Remember Bruce Earl Plato

I missed my chance. At the last Bert Miller Nature Club Meeting on June 16th Bruce Kerschner, noted Western New York Old Growth Tree scientist, asked if I wanted to go with a team into the Niagara Glen. “Measuring the heights of some of those old giants - the Tulip trees.” I respect Bruce for he reminds me of the late Bert Miller. Bruce and Bert would go where “no man trod.” If you have been in the Glen with scientists, men and women who are looking for unusual species, you know that you have to be part “mountain goat.” I have trod there among the moss covered megaliths over the years with Bert Miller and Ernie Giles and believe me it was not easy. Sorry Bruce, but this old guy’s knees couldn’t handle your rigorous ramblings. My loss, but the Review in the Saturday, June 28th edition captured what energetic Bruce Kerschner was about. I wonder if Allison Langley, Review staff writer, accompanied Bruce. All power to you, Allison, if you did.

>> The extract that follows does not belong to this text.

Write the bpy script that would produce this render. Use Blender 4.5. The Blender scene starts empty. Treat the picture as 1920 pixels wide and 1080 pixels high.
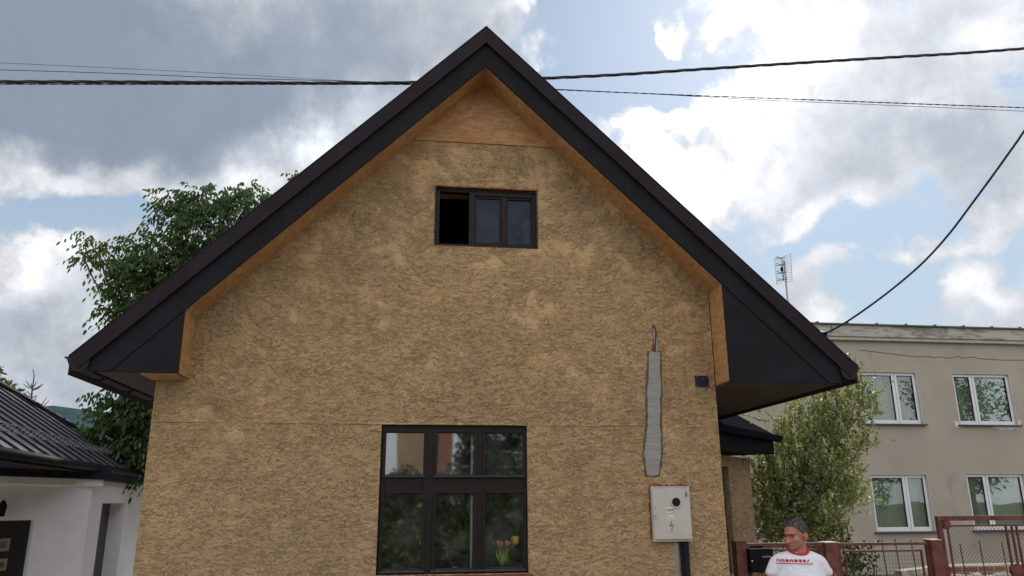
import bpy, bmesh, math, random
import numpy as np
from mathutils import Vector, Matrix, noise as mnoise
from mathutils.bvhtree import BVHTree
R_ = math.radians
S = bpy.context.scene
COL = S.collection
rng = random.Random(7)

# ------------------------------------------------------------------ camera
F = 1440.0                      # focal length in pixels of a 1920 px wide picture
zc = Vector((-28, 5106, -1440)).normalized()          # world up seen from the camera
xc = Vector((0, 0, -1)).cross(zc).normalized()
yc = zc.cross(xc)
RW = Matrix((xc, yc, zc))       # camera -> world rotation
CAM = Vector((0, 0, 1.85))
cd = bpy.data.cameras.new('camera'); cam = bpy.data.objects.new('camera', cd); COL.objects.link(cam)
cd.sensor_width = 36; cd.lens = 36 * F / 1920; cd.clip_start = 0.05; cd.clip_end = 3000
cam.matrix_world = Matrix.Translation(CAM) @ RW.to_4x4()
S.camera = cam

def ray(px, py): return (RW @ Vector((px - 960, 540 - py, -F))).normalized()
AZ = R_(-7.885)
U = Vector((math.cos(AZ), -math.sin(AZ), 0)); V = Vector((math.sin(AZ), math.cos(AZ), 0))
DW = 7.3                        # camera to facade distance
def loc(px, py, v):             # pixel -> (u, z) on the plane v behind the facade plane
    d = ray(px, py); t = (DW + v) / d.dot(V); p = CAM + d * t
    return p.dot(U), p.z
def hl(px, py, v):
    u, z = loc(px, py, v); return Vector((u, v, z))
def atY(px, py, Y):
    d = ray(px, py); return CAM + d * (Y / d.y)
def hit(px, py, P0, N):
    d = ray(px, py); return CAM + d * ((P0 - CAM).dot(N) / d.dot(N))

# ------------------------------------------------------------------ world, sun, exposure
SUN_DIR = ray(1440, -60)        # towards the sun
sun_el = math.asin(SUN_DIR.z); sun_az = math.atan2(SUN_DIR.x, SUN_DIR.y)
W = bpy.data.worlds.new('World'); S.world = W; W.use_nodes = True
nt = W.node_tree; nt.nodes.clear(); N = nt.nodes; L = nt.links
def nn(t, **k):
    n = N.new(t)
    for a, b in k.items(): setattr(n, a, b)
    return n
def vm(op, a, b=None):
    n = nn('ShaderNodeVectorMath', operation=op)
    for i, x in enumerate((a, b)):
        if x is None: continue
        if isinstance(x, bpy.types.NodeSocket): L.new(x, n.inputs[i])
        else: n.inputs[i].default_value = x
    return n
def mt(op, a, b=None, c=None, clamp=False):
    n = nn('ShaderNodeMath', operation=op, use_clamp=clamp)
    for i, x in enumerate((a, b, c)):
        if x is None: continue
        if isinstance(x, bpy.types.NodeSocket): L.new(x, n.inputs[i])
        else: n.inputs[i].default_value = x
    return n.outputs[0]
def sstep(x, a, b, o0=0, o1=1):
    n = nn('ShaderNodeMapRange', interpolation_type='SMOOTHSTEP'); L.new(x, n.inputs[0])
    n.inputs[1].default_value = a; n.inputs[2].default_value = b; n.inputs[3].default_value = o0; n.inputs[4].default_value = o1
    return n.outputs[0]
def mixc(f, a, b):
    n = nn('ShaderNodeMix', data_type='RGBA')
    if isinstance(f, bpy.types.NodeSocket): L.new(f, n.inputs[0])
    else: n.inputs[0].default_value = f
    for i, x in ((6, a), (7, b)):
        if isinstance(x, bpy.types.NodeSocket): L.new(x, n.inputs[i])
        else: n.inputs[i].default_value = (*x, 1)
    return n.outputs[2]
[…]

This following part of the article is about another Tulip tree but it was here in Greater Fort Erie. I quote Bert Miller’s own words in 1958 as he told us, “ It’s the largest tulip tree (Liriodendron tulipifera) in Ontario and I believe that it is the oldest.” Dr. Sherwood Fox of the University of Western Ontario, who Bert knew at that time, estimated it to be about 400 years old as he compared it to other tulip trees whose rings he had counted. Bruce Kerschner with his modern boring device would have confirmed the age estimate.
Bert, my father Perc, and I measured the Rose Hill Old Growth giant tree. Bert took a roll of twine and we stretched it around its greatest width. Sixteen feet seven inches! Its diameter was over five feet. What a tree! I still have a photo of Bert standing in front of this enormous Tulip tree circa 1950. Our prize tree was a young sapling when the Neutral Indians (Attiwandarons) controlled the Niagara Fronrtier in the mid-16th century! If only we could capture what our giant Tulip tree had seen over the centuries.
Lumbermen in the early 1970’s culled the Graham Woods at Rose Hill. Not far away south of the Dominion Road stood the giant tree. Bert Miller came to our place and sadly told my father, “Perc, they cut down the Tulip tree.” He was quite distraught as I recall for Bert loved trees.
We need trees in our ever growing air polluted environment. We need to preserve Old Growth Trees where ever possible. They have a story to tell.